Vitasek doesn’t object to the invisible hand or the Kraljic Matrix simply because they’re old concepts. Rather, she rejects the style of supplier engagement they encourage. By placing an emphasis on power, they’ve perpetuated the (mistaken) idea that to integrate with a supplier is to become disempowered. In reality, “a well structured contract that aligns the interest of a buyer and supplier can be highly motivating for the supplier to make investments in innovation and drive incredible value creation for both parties. The trick is designing the agreement to be fit for purpose versus trying to employ conventional transactional and power-based risk-shifting contracts.”
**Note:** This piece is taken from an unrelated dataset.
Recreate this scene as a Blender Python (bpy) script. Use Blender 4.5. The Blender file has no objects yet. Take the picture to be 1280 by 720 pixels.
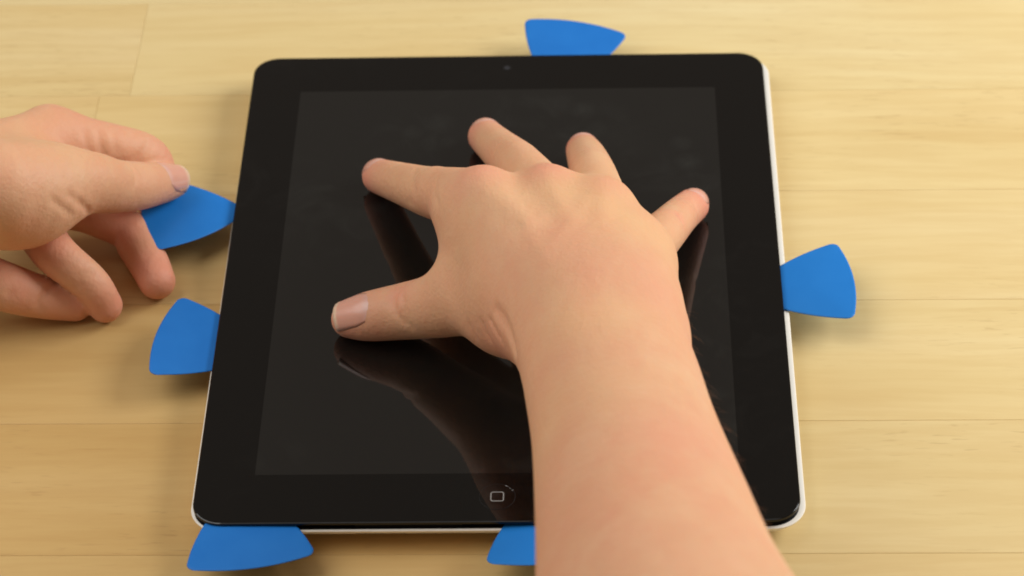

Alongside researchers at the University of Tennessee, Vitasek has outlined a continuum of seven business models for supplier engagement. With purely transactional agreements on one side and Equity Partnerships on the other, it provides a starting point for professionals looking to build strategic partnerships. Most importantly, it challenges them to look beyond negotiations and distinguish themselves as architects for sustainable, adaptable agreements.

Next week, she’ll discuss these sourcing models and advocate for a more collaborative, outcome-focused approach to supplier engagement at ISM2019.

“My focus,” she says, “is strategic sourcing in the new economy.” She defines this new economy as nimble, flexible, global, and altogether unpredictable. It’s created a world where Supply Chain managers have a lot to worry about, but it also presents an exciting opportunity for leaders who are willing to unlearn their bad habits.

Vitasek acknowledges that a new way of building business relationships is often a hard sell. She elaborates, “If you’ve learned to view leverage as your most valuable asset, you’re not likely to abandon that idea.” That’s part of why she says she is on a 20-year plan. Instead of asking businesses to change overnight, she encourages a gradual process to help organizations make the necessary paradigm shift.

Incoming generations give her hope, however, that smooth transitions will soon become the norm. She suggests that young professionals are entering the workforce with an emotional intelligence and collaborative spirit that’s not always easily taught. They’re natively equipped to walk the walk when it comes to reaching win-win agreements and developing new, more inclusive definitions of value.

Change will only grow more imperative as supply chains grow more expansive and technology grows more robust. Still, Vitasek reflects, “Change is hard.” For many, even a highly compelling case study won’t inspire the necessary action. She advises these skeptics to run pilot tests of their own. They might also consider attending her presentation on Day 2 of ISM2019.